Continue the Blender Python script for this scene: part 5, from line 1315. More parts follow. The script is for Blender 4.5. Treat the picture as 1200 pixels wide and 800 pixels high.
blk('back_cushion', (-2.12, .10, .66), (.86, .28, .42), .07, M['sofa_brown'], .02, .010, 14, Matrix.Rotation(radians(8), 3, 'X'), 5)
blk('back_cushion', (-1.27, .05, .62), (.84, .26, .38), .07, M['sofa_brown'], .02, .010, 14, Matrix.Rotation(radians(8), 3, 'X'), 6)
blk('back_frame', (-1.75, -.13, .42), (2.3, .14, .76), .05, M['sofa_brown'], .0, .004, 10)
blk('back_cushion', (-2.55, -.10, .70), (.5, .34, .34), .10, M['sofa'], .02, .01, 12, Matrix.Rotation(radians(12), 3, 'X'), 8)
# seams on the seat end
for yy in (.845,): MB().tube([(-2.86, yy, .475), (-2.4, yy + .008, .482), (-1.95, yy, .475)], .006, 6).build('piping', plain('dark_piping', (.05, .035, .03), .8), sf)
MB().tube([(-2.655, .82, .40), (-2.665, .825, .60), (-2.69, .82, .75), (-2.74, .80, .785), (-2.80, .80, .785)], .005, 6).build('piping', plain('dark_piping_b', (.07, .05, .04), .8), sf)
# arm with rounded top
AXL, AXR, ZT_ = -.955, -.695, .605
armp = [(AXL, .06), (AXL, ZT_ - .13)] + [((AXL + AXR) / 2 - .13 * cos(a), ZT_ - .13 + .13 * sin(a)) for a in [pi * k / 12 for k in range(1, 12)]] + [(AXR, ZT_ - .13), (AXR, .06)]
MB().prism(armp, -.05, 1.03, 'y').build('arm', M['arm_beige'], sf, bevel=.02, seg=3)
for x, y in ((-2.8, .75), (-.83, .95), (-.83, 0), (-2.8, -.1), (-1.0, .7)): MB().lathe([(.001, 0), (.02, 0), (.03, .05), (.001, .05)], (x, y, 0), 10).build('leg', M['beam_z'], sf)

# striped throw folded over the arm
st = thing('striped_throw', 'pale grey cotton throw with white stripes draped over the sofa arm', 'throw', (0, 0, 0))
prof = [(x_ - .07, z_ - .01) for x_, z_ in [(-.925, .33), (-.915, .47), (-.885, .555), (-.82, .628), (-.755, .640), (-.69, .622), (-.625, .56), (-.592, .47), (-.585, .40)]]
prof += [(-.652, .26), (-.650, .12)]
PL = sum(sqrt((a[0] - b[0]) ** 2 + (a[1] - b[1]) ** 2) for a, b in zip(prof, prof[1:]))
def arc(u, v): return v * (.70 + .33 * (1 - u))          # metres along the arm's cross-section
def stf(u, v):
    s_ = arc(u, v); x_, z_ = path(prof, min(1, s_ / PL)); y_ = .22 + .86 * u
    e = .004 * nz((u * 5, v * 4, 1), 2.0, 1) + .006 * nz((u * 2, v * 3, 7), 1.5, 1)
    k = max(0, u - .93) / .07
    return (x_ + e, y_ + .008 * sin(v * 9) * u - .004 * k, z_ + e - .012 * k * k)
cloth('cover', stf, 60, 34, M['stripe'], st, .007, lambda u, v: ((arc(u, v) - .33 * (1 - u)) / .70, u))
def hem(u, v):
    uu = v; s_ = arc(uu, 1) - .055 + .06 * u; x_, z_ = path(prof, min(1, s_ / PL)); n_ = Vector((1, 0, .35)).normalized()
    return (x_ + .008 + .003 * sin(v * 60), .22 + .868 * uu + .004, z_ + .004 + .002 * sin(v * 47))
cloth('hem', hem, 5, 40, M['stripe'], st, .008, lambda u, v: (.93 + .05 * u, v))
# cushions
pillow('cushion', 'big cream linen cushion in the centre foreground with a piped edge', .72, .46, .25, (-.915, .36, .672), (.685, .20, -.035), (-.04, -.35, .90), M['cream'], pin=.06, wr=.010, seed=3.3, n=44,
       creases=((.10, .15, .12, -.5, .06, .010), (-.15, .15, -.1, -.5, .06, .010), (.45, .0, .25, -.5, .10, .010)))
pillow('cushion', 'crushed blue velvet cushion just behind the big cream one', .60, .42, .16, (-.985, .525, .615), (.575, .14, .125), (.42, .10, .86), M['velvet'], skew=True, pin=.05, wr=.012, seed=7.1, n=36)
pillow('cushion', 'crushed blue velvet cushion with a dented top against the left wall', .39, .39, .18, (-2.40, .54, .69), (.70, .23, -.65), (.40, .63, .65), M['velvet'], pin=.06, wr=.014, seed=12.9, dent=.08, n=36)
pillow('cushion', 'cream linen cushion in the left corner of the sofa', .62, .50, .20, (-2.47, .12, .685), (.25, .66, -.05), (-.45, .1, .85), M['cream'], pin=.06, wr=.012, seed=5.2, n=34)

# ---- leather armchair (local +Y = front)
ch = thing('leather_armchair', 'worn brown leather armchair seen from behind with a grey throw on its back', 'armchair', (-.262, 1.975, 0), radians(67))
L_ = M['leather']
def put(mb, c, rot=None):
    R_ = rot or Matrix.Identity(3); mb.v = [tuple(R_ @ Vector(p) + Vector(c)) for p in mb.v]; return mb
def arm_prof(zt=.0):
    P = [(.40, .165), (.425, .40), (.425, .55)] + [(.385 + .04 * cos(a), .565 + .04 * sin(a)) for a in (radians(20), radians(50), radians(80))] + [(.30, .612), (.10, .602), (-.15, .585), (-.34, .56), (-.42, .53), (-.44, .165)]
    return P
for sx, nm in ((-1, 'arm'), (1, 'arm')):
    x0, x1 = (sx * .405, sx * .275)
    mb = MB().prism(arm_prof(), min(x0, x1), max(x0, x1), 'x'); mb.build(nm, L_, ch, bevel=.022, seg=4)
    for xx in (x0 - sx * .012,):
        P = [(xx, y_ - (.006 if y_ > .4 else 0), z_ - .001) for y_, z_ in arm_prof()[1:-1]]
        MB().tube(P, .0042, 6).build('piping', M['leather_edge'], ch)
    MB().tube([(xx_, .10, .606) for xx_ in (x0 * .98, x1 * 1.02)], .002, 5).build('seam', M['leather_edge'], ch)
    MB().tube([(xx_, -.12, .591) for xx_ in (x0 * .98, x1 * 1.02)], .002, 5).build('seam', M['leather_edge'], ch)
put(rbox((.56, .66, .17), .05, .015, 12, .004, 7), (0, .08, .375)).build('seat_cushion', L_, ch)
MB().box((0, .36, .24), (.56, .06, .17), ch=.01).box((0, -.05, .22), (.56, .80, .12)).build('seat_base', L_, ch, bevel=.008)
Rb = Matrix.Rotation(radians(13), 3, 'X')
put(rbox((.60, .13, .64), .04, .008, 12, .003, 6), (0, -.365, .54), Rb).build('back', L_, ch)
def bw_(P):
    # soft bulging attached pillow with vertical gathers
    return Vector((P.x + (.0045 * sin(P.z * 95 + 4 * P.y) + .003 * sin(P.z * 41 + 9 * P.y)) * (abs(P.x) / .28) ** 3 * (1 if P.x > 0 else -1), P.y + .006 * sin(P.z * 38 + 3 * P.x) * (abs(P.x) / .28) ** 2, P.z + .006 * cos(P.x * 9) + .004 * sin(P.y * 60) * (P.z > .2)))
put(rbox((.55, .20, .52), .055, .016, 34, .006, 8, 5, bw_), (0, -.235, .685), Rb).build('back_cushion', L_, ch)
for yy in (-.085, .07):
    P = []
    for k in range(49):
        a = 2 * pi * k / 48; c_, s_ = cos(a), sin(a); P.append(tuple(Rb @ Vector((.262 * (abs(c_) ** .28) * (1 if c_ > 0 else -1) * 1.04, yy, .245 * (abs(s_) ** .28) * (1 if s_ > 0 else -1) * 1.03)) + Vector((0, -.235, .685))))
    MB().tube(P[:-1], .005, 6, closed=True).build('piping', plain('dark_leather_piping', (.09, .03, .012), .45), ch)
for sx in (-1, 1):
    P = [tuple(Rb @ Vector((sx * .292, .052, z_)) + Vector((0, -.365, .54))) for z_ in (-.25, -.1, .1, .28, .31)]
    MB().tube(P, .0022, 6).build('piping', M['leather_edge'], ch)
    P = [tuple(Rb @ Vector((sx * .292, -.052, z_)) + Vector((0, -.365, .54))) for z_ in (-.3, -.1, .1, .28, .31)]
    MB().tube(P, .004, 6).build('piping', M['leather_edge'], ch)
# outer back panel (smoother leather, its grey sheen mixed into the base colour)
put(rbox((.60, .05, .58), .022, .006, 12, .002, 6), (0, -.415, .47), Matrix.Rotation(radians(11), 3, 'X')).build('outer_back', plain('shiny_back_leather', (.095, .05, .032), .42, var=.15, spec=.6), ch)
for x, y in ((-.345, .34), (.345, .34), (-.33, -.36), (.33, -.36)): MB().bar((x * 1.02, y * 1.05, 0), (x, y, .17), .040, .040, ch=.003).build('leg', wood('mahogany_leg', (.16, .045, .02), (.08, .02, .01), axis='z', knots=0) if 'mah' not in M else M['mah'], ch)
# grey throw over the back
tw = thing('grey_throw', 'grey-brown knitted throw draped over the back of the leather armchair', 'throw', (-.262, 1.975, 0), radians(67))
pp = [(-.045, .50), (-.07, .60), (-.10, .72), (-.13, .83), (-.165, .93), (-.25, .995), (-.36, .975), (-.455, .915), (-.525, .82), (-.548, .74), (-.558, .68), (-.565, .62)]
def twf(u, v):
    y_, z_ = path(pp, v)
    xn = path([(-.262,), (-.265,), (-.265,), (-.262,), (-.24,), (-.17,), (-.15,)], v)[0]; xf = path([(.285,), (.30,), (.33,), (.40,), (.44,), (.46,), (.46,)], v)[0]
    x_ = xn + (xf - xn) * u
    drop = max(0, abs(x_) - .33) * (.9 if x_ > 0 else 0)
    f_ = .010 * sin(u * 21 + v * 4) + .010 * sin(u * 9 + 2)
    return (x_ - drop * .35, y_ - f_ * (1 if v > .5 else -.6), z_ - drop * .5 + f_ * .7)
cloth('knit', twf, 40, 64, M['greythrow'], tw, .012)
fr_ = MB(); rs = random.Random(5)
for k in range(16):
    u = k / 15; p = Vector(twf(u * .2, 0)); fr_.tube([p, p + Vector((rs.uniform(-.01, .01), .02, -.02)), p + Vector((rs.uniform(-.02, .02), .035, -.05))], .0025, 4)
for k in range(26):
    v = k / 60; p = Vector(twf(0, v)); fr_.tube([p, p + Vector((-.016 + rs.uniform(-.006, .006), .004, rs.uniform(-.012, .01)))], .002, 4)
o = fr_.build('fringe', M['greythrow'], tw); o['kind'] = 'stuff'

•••

▶ **Brief**: Select and copy every line of the material that holds the string "from".

▶ **Answer to this task**:
Continue the Blender Python script for this scene: part 5, from line 1315. More parts follow. The script is for Blender 4.5. Treat the picture as 1200 pixels wide and 800 pixels high.
ch = thing('leather_armchair', 'worn brown leather armchair seen from behind with a grey throw on its back', 'armchair', (-.262, 1.975, 0), radians(67))